Ultra slow clock for debugging
JRoark
Posts: 1,215
in Propeller 1
Back in the heyday of the Z80 we would occasionally need to single-step the chip to chase odd bugs. After booting at a normal speed, the clock would then be switched-over to a bounceless pushbutton or a (very slow) oscillator. As long as the RAM was static RAM, this worked fine. The chip didnt care.
Can this same strategy be used on the Prop1 (assuming we dont care about upsetting any timing-critical external components and we use a direct/non-pll clock mode)? I know the Prop1 works fine at 32khz, but will the internals hold-up to very long pauses between clock pulses? What about the Prop2?

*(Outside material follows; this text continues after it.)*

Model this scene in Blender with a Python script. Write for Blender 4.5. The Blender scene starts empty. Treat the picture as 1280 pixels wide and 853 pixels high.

Can this same strategy be used on the Prop1 (assuming we dont care about upsetting any timing-critical external components and we use a direct/non-pll clock mode)? I know the Prop1 works fine at 32khz, but will the internals hold-up to very long pauses between clock pulses? What about the Prop2?
Comments
Yes, you can clock the P1 as slow as you like.
Cronk: here is what I’m doing. YMMV. Make yourself a bounceless pushbutton (BPB) circuit and wire it to the Prop clock_in pin via a couple of gates. What you want is basically a data selector circuit that allows switching between the “fast” external clock and the “slow” BPB clock using a single input as control. Tie the control line to any free Prop pin. At boot time the Prop deasserts the pin output and the “data selector” logic routes the fast external clock to the Props clock_in. When you hit the part of your code where you need to slow the clock, assert the pin. Now the “data selector” switches to feed the BPB input to the Props clock_in and you can single-step it. When you exit the function where the slow clock is needed, simply deasserting the pin puts the Prop back up to full-speed.